How much has changed!  And yet, there are many aspects of my rabbinate that are a constant.  One of them is the role that community plays in creating a congregation.  As Brian Williams noted in his commencement address last week at Elon University:  “We call our online world a community, but that’s just to make us feel better,” Williams said. “It’s not — this is. People to your right and left with hopes and dreams and fears.”

We often see our new Jewish world as an online community.  And there are great benefits to that — this e-Newsletter is a wonderful example.  But the real community is found only when we are in the presence of one another.    

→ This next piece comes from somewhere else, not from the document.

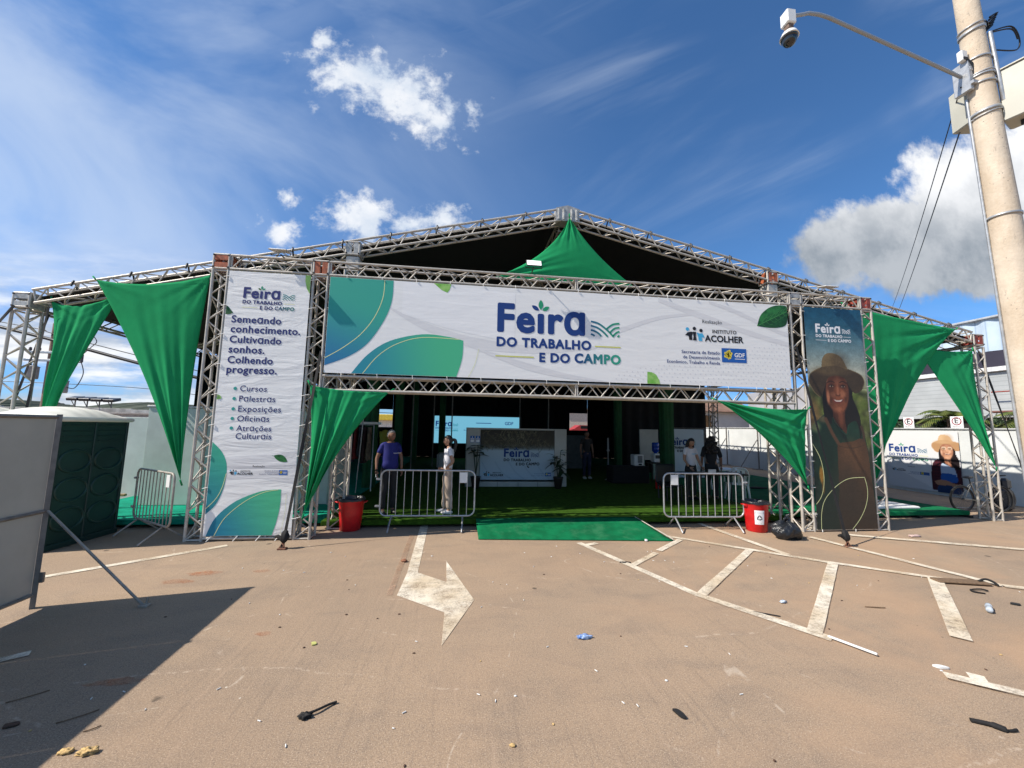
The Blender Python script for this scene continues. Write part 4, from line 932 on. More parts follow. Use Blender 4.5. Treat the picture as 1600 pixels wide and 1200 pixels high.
# ------------------------------------------------------------------ ratchet straps
def strap(label, a, b, ratchet=True, w_=.05, group='ratchet straps bracing the trusses'):
    a, b = Vector(a), Vector(b); t = thing('ratchet_strap', label, 'strap', tuple(a), group=group)
    d = (b-a).normalized(); s_ = d.cross(Vector((0, 1, 0))).normalized()
    mb = MB(); n = s_.cross(d).normalized(); vs = []
    N = 14
    for i in range(N+1):
        p = a+(b-a)*(i/N)+d*.0; tw = .25*math.sin(i*.7); e = (s_*math.cos(tw)+n*math.sin(tw))*w_/2
        vs += [p-e-n*.0015, p+e-n*.0015, p+e+n*.0015, p-e+n*.0015]
    mb.add(vs, [(4*i+k, 4*i+(k+1) % 4, 4*i+4+(k+1) % 4, 4*i+4+k) for i in range(N) for k in range(4)]); part('webbing', mb, strapm, t)
    if ratchet:
        q = a+d*.10; mb = MB(); rng = random.Random(int(a.x*10)); M_ = Matrix((s_, n, d)).transposed()
        mb.sphere(q+d*.06, (.065, .05, .10), 16, 10, 0, lambda dd, p: M_ @ Vector((p.x*(1+.18*math.sin(4*dd.z+5*dd.x)), p.y*(1+.2*math.sin(6*dd.x+3*dd.y)), p.z)))
        mb.tube([q+s_*.05+d*.03, q+s_*.10+d*.06, q+s_*.14+d*.05], [.03, .028, .02], 7)
        part('ratchet', mb, strapm, t)
        mb = MB(); mb.tube([a+Vector((0, 0, -a.z+.01)), a+Vector((.02, .0, .05-a.z)), a+d*.10], .012, 6); mb.bbox(a+Vector((.0, 0, .012-a.z)), (.13, .09, .024), .006); mb.tube([a+Vector((-.05, .01, .02-a.z)), a+Vector((-.01, .0, .09-a.z)), a+Vector((.05, -.01, .02-a.z))], .009, 5)
        part('anchor', mb, mat('rusty_anchor', (.22, .09, .05), .8, 0, .3, 20), t)
strap('black ratchet strap pegged to the ground before the slogan tower', (1.75, -.50, .03), (1.93, .02, 3.25))
strap('black ratchet strap pegged to the ground before the portrait tower', (11.17, -.98, .03), (11.36, .02, 3.75))
strap('black ratchet strap at the outside of the rightmost truss leg', (17.95, .55, .03), (17.10, .80, 4.1))
strap('black ratchet strap running outward from the leftmost truss corner', (-5.4, .2, .03), (-3.52, .62, 3.95), False)
strap('black strap running down inside the leftmost truss leg', (-3.12, .55, .1), (-2.98, .62, 3.95), False, .04)
strap('black strap crossing behind the leftmost truss leg', (-4.7, 1.6, .1), (-3.30, .98, 3.9), False)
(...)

In response to our recent Survey on Summer Services, we created the schedule you see above.  It has more activities and earlier service times.  In Pirkei Avot 3:3 it states: “If two people sit and share words of Torah, the Divine Presence rests between them.”  As we begin our summer schedule and series of OC Summer Fun Activities, I hope you will make time to join us — to join YOUR community — and share words of Torah, of ideas learned, of sorrows unburdened, and of joys shared.